As I have emphasized in previous sessions, being impure didn’t mean that you did anything bad or wrong or that you were somehow dirty. You became impure by doing things necessary for life, and often joyful. Being impure meant that you had been in contact with the intensity of life through birth, burial of the dead, or certain kinds of illness. In fact, the ways in which you became impure probably brought you into close contact with God as well. But in order to come close to God through the specific ritual of sacrifice, you had to go through a ritual that got rid of your impurity and made you ritually pure again.

This week’s Torah portions focus on various sources of impurity, how to manage the period of impurity, and how to return to a state of purity again. One of the potentially troubling ways a person becomes impure is through childbirth. The first parasha, Tazria, opens by stating that a woman who gives birth to a male child is impure for seven days and then must remain in a state of “blood purification” for 33 days. If she bears a female, these time periods of impurity double in length. As part of returning to  a state of purity, the woman has to bring a chattat offering, usually understood as a sin offering, and a burnt offering.

Commentators spill a lot of ink explaining why it is that the woman who just gave birth must bring a “sin” offering and why the birth of a girl increases the period of impurity. We will study some of these texts together and explore whether we think the Torah is being sexist here, or if there may be a deeper spiritual message behind these rules, or if we think that the deeper spiritual reasons are merely apologetics so that we can more easily swallow these regulations.

Looking forward to studying  with you tomorrow morning!
 

Friday, April 5, 2013

Scrollers Preview - Parashat Shemini 2013


This week’s Parasha can be divided into two sections.

In the first section, Aaron offers his very first sacrifices, and everything works beautifully. At the end of Chapter 9, The Presence of God appears to the people, and fire comes forth from before God and consumes the sacrifices on the altar.

But then, in Chapter 10, everything goes wrong. Two of Aaron’s sons, Nadav and Abihu, offer “alien” or “strange” fire to God. Fire again comes forth from before God, but this time it consumes these two men and kills them.

Then, in Chapter 11, we find the laws explaining which animals we are allowed to eat and which are prohibited.

One theme that runs through the parasha is that of coming close to God. How do we come close, but not too close? What are the boundaries we need to draw around ourselves in order to live as a holy community, close to God? Why do we need these boundaries?

In Exodus, the encounter with God at Mount Sinai was a one-time intense experience of being in the Presence of God. There too we had boundaries around the mountain, we had to be pure to come close, there were limitations on who could get closest, and there was danger in coming too close. Here in Leviticus we’re talking more about a normative experience of living in community with God on a daily basis.

The Haftarah picks up on this theme of boundaries and danger involved in having God in our midst.
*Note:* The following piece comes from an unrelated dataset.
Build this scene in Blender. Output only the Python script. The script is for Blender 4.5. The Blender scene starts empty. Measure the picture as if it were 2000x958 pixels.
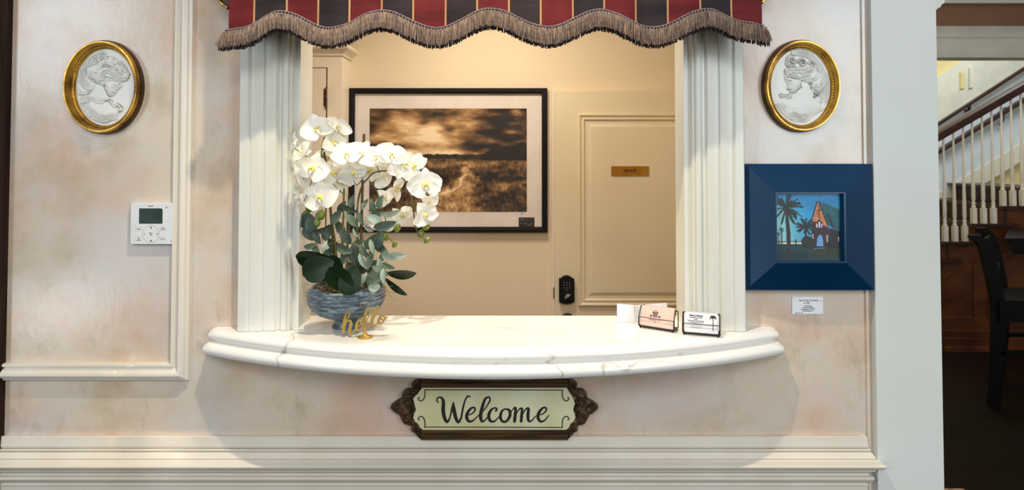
import bpy, bmesh, math, random
import numpy as np
from mathutils import Vector, Matrix
random.seed(7); rng = np.random.default_rng(7)
sc = bpy.context.scene
COL = sc.collection
PI = math.pi

# ------------------------------------------------------------------ camera
F, CX, CY, D, HC, PITCH = 1260.0, 1000.0, 267.0, 1.8, 1.6, math.radians(1.5)
cd = bpy.data.cameras.new('camera'); cam = bpy.data.objects.new('camera', cd); COL.objects.link(cam)
cam.location = (0, -D, HC); cam.rotation_euler = (PI/2+PITCH, 0, 0)
cd.sensor_width = 36; cd.lens = F/2000*36; cd.shift_y = -(479-CY)/2000; cd.clip_start = .05
cd.dof.use_dof = True; cd.dof.focus_distance = 1.78; cd.dof.aperture_fstop = 5.6
sc.camera = cam
sc.view_settings.view_transform = 'Standard'; sc.view_settings.look = 'None'
sc.view_settings.gamma = 1; sc.view_settings.exposure = 0.0; sc.view_settings.use_curve_mapping = False

def P(px, py, Y):                       # measured photo pixel -> point on the plane y = Y
    a = (px-CX)/F; b = -(py-CY)/F
    dy = math.cos(PITCH)-b*math.sin(PITCH); dz = math.sin(PITCH)+b*math.cos(PITCH)
    t = (Y+D)/dy
    return Vector((a*t, Y, HC+dz*t))
def PX(px, Y, py=400): return P(px, py, Y).x
def PZ(py, Y): return P(1000, py, Y).z
def SC(Y): return (Y+D)/F               # metres per pixel at depth Y

# ------------------------------------------------------------------ light
w = bpy.data.worlds.new('world'); sc.world = w; w.use_nodes = True
w.node_tree.nodes['Background'].inputs[0].default_value = (1.0, .90, .81, 1)
w.node_tree.nodes['Background'].inputs[1].default_value = .37
def area(name, loc, aim, sx, sy, power, color):
    l = bpy.data.lights.new(name, 'AREA'); l.shape = 'RECTANGLE'; l.size = sx; l.size_y = sy
    l.energy = power; l.color = color
    o = bpy.data.objects.new(name, l); COL.objects.link(o); o.location = loc
    o.rotation_euler = (Vector(aim)-Vector(loc)).to_track_quat('-Z', 'Y').to_euler(); return o
def spot(name, loc, aim, power, color, ang, rad, blend=.5):
    l = bpy.data.lights.new(name, 'SPOT'); l.energy = power; l.color = color; l.spot_size = math.radians(ang)
    l.spot_blend = blend; l.shadow_soft_size = rad
    o = bpy.data.objects.new(name, l); COL.objects.link(o); o.location = loc
    o.rotation_euler = (Vector(aim)-Vector(loc)).to_track_quat('-Z', 'Y').to_euler(); return o
WARM = (1, .85, .67)
area('window_light_left_inner', (-3.46, -3.6, 2.5), (-1.0, 0, 1.7), .22, 1.5, 19, (.74, .88, 1))
area('window_light_left_outer', (-4.0, -3.6, 2.7), (-1.2, 0, 1.8), .36, 1.3, 20, (.74, .88, 1))
area('window_light_low', (-3.75, -3.6, .28), (-1.25, 0, 1.15), .34, .26, 9, (.86, .94, 1))
area('window_light_right', (2.6, -3.6, 2.0), (1.1, 0, 1.6), 1.2, 1.8, 58, (.78, .91, 1))
area('window_light_centre', (.2, -4.5, 3.7), (0, 0, 1.5), 2.2, 1.2, 72, (.92, .95, 1))
spot('ceiling_spot_front', (-.20, -.75, 3.05), (-.16, -.55, 1.0), 125, (1, .86, .66), 88, .025, .75)
area('office_ceiling_light', (-.1, .75, 2.5), (-.1, .75, 0), .5, .3, 18, WARM)
spot('office_downlight', (.15, .75, 2.5), (-.1, .1, 1.1), 20, WARM, 110, .04, .5)
area('stair_daylight', (4.2, 3.2, 3.4), (3.6, 4.4, 1.6), .9, 1.2, 36, (.80, .90, 1))
area('stair_ceiling_light', (3.2, 2.95, 3.3), (3.4, 3.6, .9), .5, .5, 16, (1, .9, .74))
area('hall_lamp', (2.6, 1.0, 2.6), (2.7, 2.6, 2.2), .4, .4, 4, (1, .85, .65))

for k, (x_, z_, w_, h_) in enumerate(((-1.125, .772, .10, .088), (-.925, .772, .105, .088), (-1.054, 1.000, .085, .05))):   # sun through the window panes
    sb_ = area('sun_through_window', (x_-1.2, -3.4, z_+1.5), (x_, 0, z_), w_, h_, .012 if k < 2 else .006, (1, .88, .70)); sb_.data.spread = math.radians(2.0)

# ------------------------------------------------------------------ materials
def lin(c):
    return tuple((x/12.92 if x <= .04045 else ((x+.055)/1.055)**2.4) for x in c)
def rgb(r, g, b): return lin((r/255, g/255, b/255))+(1,)
def new_mat(name):
    m = bpy.data.materials.new(name); m.use_nodes = True
    return m, m.node_tree, m.node_tree.nodes['Principled BSDF']
def mat(name, c, rough=.5, metal=0, c2=None, nscale=8, bump=0, bscale=60, stretch=(1,1,1), spec=.5, sheen=0, coat=0, trans=0):
    m, nt, b = new_mat(name); L = nt.links.new
    b.inputs['Base Color'].default_value = c; b.inputs['Roughness'].default_value = rough
    b.inputs['Metallic'].default_value = metal; b.inputs['Specular IOR Level'].default_value = spec
    b.inputs['Sheen Weight'].default_value = sheen; b.inputs['Coat Weight'].default_value = coat
    geo = nt.nodes.new('ShaderNodeNewGeometry'); mp = nt.nodes.new('ShaderNodeMapping')
    mp.inputs['Scale'].default_value = stretch; L(geo.outputs['Position'], mp.inputs['Vector'])
    n = nt.nodes.new('ShaderNodeTexNoise'); n.inputs['Scale'].default_value = nscale; n.inputs['Detail'].default_value = 5
    L(mp.outputs[0], n.inputs['Vector'])
    mx = nt.nodes.new('ShaderNodeMix'); mx.data_type = 'RGBA'
    if c2 is None: c2 = tuple(x*.9 for x in c[:3])+(1,)
    mx.inputs[6].default_value = c; mx.inputs[7].default_value = c2
    r = nt.nodes.new('ShaderNodeMapRange'); r.inputs[1].default_value = .35; r.inputs[2].default_value = .65
    L(n.outputs['Fac'], r.inputs[0]); L(r.outputs[0], mx.inputs[0]); L(mx.outputs[2], b.inputs['Base Color'])
    if bump:
        n2 = nt.nodes.new('ShaderNodeTexNoise'); n2.inputs['Scale'].default_value = bscale; n2.inputs['Detail'].default_value = 4
        L(mp.outputs[0], n2.inputs['Vector'])
        bp = nt.nodes.new('ShaderNodeBump'); bp.inputs['Strength'].default_value = bump; bp.inputs['Distance'].default_value = .004
        L(n2.outputs['Fac'], bp.inputs['Height']); L(bp.outputs[0], b.inputs['Normal'])
    if trans:
        out = nt.nodes['Material Output']; t = nt.nodes.new('ShaderNodeBsdfTranslucent'); mxs = nt.nodes.new('ShaderNodeMixShader')
        L(mx.outputs[2], t.inputs['Color']); mxs.inputs[0].default_value = trans
        L(b.outputs[0], mxs.inputs[1]); L(t.outputs[0], mxs.inputs[2]); L(mxs.outputs[0], out.inputs[0])
    return m
def plaster():
    m, nt, b = new_mat('faux_plaster'); L = nt.links.new
    geo = nt.nodes.new('ShaderNodeNewGeometry')
    def noise(scale, detail, st=(1,1,1), off=0, rough=.5):
        mp = nt.nodes.new('ShaderNodeMapping'); mp.inputs['Scale'].default_value = st; mp.inputs['Location'].default_value = (off, 0, off)
        n = nt.nodes.new('ShaderNodeTexNoise'); n.inputs['Scale'].default_value = scale; n.inputs['Detail'].default_value = detail
        n.inputs['Roughness'].default_value = rough
        L(geo.outputs['Position'], mp.inputs[0]); L(mp.outputs[0], n.inputs['Vector']); return n
    def mixc(a, bcol, fac, lo, hi, amt=1):
        r = nt.nodes.new('ShaderNodeMapRange'); r.inputs[1].default_value = lo; r.inputs[2].default_value = hi; r.inputs[4].default_value = amt
        L(fac.outputs['Fac'], r.inputs[0])
        mx = nt.nodes.new('ShaderNodeMix'); mx.data_type = 'RGBA'; L(r.outputs[0], mx.inputs[0])
        if isinstance(a, tuple): mx.inputs[6].default_value = a
        else: L(a, mx.inputs[6])
        mx.inputs[7].default_value = bcol; return mx.outputs[2]
    c = mixc(rgb(212, 197, 177), rgb(208, 172, 148), noise(3.2, 6, off=3, rough=.62), .46, .66, .9)
    c = mixc(c, rgb(186, 166, 132), noise(4.2, 6, off=9, rough=.62), .50, .68, .85)
    c = mixc(c, rgb(205, 203, 202), noise(2.6, 5, off=15), .48, .64, .7)
    c = mixc(c, rgb(160, 140, 116), noise(9, 9, (1, 1, .45), off=21, rough=.72), .56, .76, .75)
    L(c, b.inputs['Base Color']); b.inputs['Roughness'].default_value = .19; b.inputs['Specular IOR Level'].default_value = .5
    n = noise(42, 8, (1, 1, .6), rough=.65); bp = nt.nodes.new('ShaderNodeBump'); bp.inputs['Strength'].default_value = .11
    bp.inputs['Distance'].default_value = .004; L(n.outputs['Fac'], bp.inputs['Height']); L(bp.outputs[0], b.inputs['Normal'])
    return m
def marble():
    m, nt, b = new_mat('veined_marble'); L = nt.links.new
    geo = nt.nodes.new('ShaderNodeNewGeometry')
    n = nt.nodes.new('ShaderNodeTexNoise'); n.inputs['Scale'].default_value = 1.7; n.inputs['Detail'].default_value = 6; n.inputs['Roughness'].default_value = .42
    L(geo.outputs['Position'], n.inputs['Vector'])
    sb = nt.nodes.new('ShaderNodeMath'); sb.operation = 'SUBTRACT'; sb.inputs[1].default_value = .5
    L(n.outputs['Fac'], sb.inputs[0])
    ab = nt.nodes.new('ShaderNodeMath'); ab.operation = 'ABSOLUTE'; L(sb.outputs[0], ab.inputs[0])
    r = nt.nodes.new('ShaderNodeMapRange'); r.inputs[1].default_value = 0; r.inputs[2].default_value = .0035
    r.inputs[3].default_value = 1; r.inputs[4].default_value = 0; L(ab.outputs[0], r.inputs[0])
    n2 = nt.nodes.new('ShaderNodeTexNoise'); n2.inputs['Scale'].default_value = 3.1; n2.inputs['Detail'].default_value = 3
    L(geo.outputs['Position'], n2.inputs['Vector'])
    r2 = nt.nodes.new('ShaderNodeMapRange'); r2.inputs[1].default_value = .46; r2.inputs[2].default_value = .66; r2.inputs[4].default_value = .8
    L(n2.outputs['Fac'], r2.inputs[0])
    ml = nt.nodes.new('ShaderNodeMath'); ml.operation = 'MULTIPLY'; L(r.outputs[0], ml.inputs[0]); L(r2.outputs[0], ml.inputs[1])
    mx = nt.nodes.new('ShaderNodeMix'); mx.data_type = 'RGBA'; mx.inputs[6].default_value = rgb(238, 236, 230); mx.inputs[7].default_value = rgb(150, 140, 128)
    L(ml.outputs[0], mx.inputs[0]); L(mx.outputs[2], b.inputs['Base Color']); b.inputs['Roughness'].default_value = .16
    return m
def vcol_mat(name, rough=.5):
    m, nt, b = new_mat(name); a = nt.nodes.new('ShaderNodeVertexColor'); a.layer_name = 'Col'
    nt.links.new(a.outputs['Color'], b.inputs['Base Color']); b.inputs['Roughness'].default_value = rough; return m
def glass_mat(name, gloss=.035, rough=.03, tint=(1,1,1,1)):
    m, nt, b = new_mat(name); L = nt.links.new; out = nt.nodes['Material Output']
    t = nt.nodes.new('ShaderNodeBsdfTransparent'); t.inputs[0].default_value = tint
    g = nt.nodes.new('ShaderNodeBsdfGlossy'); g.inputs['Roughness'].default_value = rough
    mx = nt.nodes.new('ShaderNodeMixShader'); mx.inputs[0].default_value = gloss; L(t.outputs[0], mx.inputs[1]); L(g.outputs[0], mx.inputs[2])
    L(mx.outputs[0], out.inputs[0]); nt.nodes.remove(b); return m
def glaze():
    m, nt, b = new_mat('blue_glaze'); L = nt.links.new
    geo = nt.nodes.new('ShaderNodeNewGeometry'); mp = nt.nodes.new('ShaderNodeMapping'); mp.inputs['Scale'].default_value = (1, 1, 5)
    L(geo.outputs['Position'], mp.inputs[0])
    n = nt.nodes.new('ShaderNodeTexNoise'); n.inputs['Scale'].default_value = 26; n.inputs['Detail'].default_value = 9; n.inputs['Roughness'].default_value = .72
    L(mp.outputs[0], n.inputs['Vector'])
    cr = nt.nodes.new('ShaderNodeValToRGB'); e = cr.color_ramp.elements
    e[0].position = .34; e[0].color = rgb(44, 56, 66); e[1].position = .70; e[1].color = rgb(166, 174, 172)
    x = e.new(.5); x.color = rgb(88, 106, 118)
    L(n.outputs['Fac'], cr.inputs[0]); L(cr.outputs[0], b.inputs['Base Color']); b.inputs['Roughness'].default_value = .22
    bp = nt.nodes.new('ShaderNodeBump'); bp.inputs['Strength'].default_value = .3; bp.inputs['Distance'].default_value = .002
    L(n.outputs['Fac'], bp.inputs['Height']); L(bp.outputs[0], b.inputs['Normal']); return m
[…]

There we read about the transport of the Ark of the Covenant to Jerusalem. And there too, there is a tension between wanting God to have a permanent dwelling place among the people and the sense that God “moves about” in a portable shrine. Again, we confront the questions of what it means to have God in our midst. Is it better to have a permanent temple to which people must make pilgrimage, or a traveling Tent that comes to the people where they live? Here too, we have danger associated with having God’s Presence so near. Uzzah, who is guiding the ox cart which conveys the Ark, reaches out to steady it as one of the oxen stumbles. God strikes him down on the spot.

Looking forward to exploring this with you tomorrow!